Not to argue that kneeling has little political value. In fact, it has come to offer a powerful image. But it is important to generate new discourses around race in public life, especially in times of the Trump administration. Sport’s ability to effect real change is often overstated but in this case, perhaps, there is room for optimism.

Of course, #TakeAKnee has also been a consequence of the larger debates around race over the past year but it is another example of the disaffection felt by the non-white American population. Its role in the current situation is important because it provides another space to contest Trump’s idea of America.

It also shows, particularly in Kaepernick’s case, that sportspersons can come to develop a critical outlook on the world and speak perceptively. For Kaepernick, in light of his forced exclusion from the NFL, it may have become his only job. But as the likes of Marcus Bennett have shown, it is not a burden that is Kaepernick’s alone.

Arguably, not since the days of the Black Power movement have we seen collective mobilisation by sportspersons of this magnitude against an oppressive regime. The gains are obvious now. We have a generation today of black athletes who will not keep quiet about the insidious ways of racism. James Baldwin’s words from 1961 boom in the air, “The real question which faces the Republic is just how long, how violent, and how expensive the funeral is going to be…”

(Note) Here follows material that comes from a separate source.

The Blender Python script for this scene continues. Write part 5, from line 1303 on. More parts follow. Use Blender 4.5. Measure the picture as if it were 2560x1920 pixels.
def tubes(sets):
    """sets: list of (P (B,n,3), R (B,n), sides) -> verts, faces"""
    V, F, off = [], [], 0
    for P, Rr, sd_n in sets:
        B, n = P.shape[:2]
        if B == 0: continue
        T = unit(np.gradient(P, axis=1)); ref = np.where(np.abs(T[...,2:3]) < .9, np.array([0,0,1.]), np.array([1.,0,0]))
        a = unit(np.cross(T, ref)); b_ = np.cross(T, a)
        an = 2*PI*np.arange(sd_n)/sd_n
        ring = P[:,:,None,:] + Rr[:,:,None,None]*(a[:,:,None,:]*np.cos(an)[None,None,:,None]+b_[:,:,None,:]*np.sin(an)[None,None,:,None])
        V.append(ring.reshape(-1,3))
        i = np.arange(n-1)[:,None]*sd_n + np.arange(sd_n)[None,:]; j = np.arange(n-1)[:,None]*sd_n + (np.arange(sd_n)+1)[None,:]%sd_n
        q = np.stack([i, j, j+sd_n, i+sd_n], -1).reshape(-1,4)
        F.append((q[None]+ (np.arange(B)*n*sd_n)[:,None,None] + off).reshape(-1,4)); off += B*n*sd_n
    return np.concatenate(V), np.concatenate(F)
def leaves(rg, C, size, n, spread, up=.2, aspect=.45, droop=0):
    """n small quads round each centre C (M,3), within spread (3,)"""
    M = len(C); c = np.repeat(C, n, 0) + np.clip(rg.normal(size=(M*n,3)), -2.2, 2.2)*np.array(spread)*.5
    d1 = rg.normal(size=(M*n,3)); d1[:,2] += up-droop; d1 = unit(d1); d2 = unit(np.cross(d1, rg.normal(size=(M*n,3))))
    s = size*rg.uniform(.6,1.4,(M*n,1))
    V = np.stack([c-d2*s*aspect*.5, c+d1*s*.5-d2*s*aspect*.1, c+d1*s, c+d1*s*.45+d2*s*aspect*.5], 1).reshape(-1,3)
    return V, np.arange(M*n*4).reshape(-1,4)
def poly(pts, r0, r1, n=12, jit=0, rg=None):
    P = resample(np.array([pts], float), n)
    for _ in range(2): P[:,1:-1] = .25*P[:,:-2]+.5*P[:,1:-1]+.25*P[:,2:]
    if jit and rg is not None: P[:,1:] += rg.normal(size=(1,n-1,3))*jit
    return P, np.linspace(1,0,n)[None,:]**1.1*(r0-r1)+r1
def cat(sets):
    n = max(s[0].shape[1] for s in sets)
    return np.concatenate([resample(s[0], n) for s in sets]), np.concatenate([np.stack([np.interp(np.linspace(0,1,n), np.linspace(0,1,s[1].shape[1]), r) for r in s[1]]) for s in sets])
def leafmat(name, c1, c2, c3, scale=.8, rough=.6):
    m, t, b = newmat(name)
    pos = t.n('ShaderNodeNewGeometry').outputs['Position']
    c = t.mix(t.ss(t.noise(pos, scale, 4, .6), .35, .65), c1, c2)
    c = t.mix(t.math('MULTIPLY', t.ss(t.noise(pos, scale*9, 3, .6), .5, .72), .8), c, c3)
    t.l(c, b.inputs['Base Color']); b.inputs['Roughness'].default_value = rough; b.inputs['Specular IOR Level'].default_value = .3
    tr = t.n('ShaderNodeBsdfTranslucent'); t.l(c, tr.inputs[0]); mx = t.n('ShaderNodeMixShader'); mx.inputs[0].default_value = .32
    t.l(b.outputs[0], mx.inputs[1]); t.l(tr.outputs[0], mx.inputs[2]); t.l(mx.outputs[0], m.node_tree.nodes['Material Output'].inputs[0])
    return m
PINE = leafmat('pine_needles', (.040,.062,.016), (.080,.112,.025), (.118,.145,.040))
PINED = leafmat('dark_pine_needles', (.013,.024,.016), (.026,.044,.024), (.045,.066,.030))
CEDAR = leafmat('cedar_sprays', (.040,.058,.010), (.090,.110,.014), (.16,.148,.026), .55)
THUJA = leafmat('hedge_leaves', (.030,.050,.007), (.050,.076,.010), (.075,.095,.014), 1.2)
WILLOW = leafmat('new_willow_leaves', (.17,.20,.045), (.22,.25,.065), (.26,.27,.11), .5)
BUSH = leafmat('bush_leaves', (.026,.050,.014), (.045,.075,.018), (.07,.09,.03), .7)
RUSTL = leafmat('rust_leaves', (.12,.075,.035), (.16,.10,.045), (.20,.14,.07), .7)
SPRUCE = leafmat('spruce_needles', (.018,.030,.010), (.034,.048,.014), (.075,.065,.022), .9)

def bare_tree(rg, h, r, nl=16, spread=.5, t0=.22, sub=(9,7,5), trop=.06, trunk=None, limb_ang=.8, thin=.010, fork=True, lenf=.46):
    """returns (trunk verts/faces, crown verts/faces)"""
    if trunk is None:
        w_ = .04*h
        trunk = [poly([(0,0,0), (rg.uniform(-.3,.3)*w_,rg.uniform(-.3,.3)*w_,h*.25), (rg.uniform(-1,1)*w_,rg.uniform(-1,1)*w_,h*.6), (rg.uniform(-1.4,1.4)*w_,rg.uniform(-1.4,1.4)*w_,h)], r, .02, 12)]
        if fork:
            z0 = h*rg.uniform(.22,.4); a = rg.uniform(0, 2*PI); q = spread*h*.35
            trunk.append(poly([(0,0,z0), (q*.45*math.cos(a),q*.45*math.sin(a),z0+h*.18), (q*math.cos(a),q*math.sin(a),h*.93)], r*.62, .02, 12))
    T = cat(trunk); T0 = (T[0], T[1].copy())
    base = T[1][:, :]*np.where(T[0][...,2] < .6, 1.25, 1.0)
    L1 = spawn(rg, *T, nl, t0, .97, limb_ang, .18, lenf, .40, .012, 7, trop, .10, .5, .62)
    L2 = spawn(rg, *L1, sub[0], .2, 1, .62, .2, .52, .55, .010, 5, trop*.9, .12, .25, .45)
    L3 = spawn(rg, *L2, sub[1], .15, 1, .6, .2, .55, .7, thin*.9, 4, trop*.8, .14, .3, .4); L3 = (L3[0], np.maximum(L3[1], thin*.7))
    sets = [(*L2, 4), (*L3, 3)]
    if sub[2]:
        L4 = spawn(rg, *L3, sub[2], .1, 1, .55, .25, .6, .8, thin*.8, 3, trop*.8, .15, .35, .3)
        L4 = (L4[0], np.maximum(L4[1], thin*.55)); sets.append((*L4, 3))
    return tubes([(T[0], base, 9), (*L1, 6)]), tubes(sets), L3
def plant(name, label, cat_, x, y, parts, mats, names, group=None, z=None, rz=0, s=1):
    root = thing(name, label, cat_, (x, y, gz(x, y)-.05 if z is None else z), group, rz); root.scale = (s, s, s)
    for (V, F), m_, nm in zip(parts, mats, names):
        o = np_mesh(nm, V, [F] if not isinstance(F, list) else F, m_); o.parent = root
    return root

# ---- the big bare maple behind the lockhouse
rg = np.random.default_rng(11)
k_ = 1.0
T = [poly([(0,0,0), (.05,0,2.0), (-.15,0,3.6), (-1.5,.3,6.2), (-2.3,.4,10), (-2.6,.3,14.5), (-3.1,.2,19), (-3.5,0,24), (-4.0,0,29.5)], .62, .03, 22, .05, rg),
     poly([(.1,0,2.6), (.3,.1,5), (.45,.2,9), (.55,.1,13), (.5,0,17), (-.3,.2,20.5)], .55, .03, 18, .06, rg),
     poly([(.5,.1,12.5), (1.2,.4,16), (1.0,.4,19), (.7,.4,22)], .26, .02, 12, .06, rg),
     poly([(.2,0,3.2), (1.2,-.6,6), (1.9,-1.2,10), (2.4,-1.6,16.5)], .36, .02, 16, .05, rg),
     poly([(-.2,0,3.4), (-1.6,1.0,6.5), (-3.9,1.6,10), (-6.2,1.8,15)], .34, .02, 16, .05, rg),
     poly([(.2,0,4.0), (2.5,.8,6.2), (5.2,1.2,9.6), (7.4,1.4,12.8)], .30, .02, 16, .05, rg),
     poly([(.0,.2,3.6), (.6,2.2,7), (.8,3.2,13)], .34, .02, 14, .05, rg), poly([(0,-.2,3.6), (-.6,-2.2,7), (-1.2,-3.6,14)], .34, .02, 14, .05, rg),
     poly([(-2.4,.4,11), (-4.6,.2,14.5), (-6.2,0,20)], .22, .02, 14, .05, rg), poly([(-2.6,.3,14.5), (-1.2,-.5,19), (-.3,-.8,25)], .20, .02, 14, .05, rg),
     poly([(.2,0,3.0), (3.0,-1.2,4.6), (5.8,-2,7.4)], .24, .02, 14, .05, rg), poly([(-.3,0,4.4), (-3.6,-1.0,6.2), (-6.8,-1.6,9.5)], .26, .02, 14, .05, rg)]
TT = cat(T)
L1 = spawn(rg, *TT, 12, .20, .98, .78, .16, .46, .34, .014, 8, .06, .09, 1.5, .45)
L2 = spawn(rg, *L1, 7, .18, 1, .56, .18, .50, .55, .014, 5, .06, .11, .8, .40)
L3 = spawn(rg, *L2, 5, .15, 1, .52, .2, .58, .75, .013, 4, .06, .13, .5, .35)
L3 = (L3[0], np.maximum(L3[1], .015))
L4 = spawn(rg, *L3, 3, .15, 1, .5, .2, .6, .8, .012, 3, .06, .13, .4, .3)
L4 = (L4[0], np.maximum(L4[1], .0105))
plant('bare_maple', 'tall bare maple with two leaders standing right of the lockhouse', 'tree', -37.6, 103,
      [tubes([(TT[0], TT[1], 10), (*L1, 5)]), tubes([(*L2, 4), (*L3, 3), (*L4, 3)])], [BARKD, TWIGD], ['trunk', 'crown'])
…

Trump, with his questionable business acumen, is likely to stretch this out. His comments on Friday suggest that his racism is going to flourish. But a vigorous response has left him looking unhinged, with a few more friends not fancying his company anymore. These are the kind of gains that can be achieved as a result of collective pressure-building.

Those who do not agree with Trump will keep talking and fighting. Colin’s mother Teresa Kaepernick, in response to Trump’s egregious words, had a clever answer too. She took on the abuse and subverted it. It is the level of intelligence Trump may find difficult to comprehend.

Over to you then, Mr President. We are watching.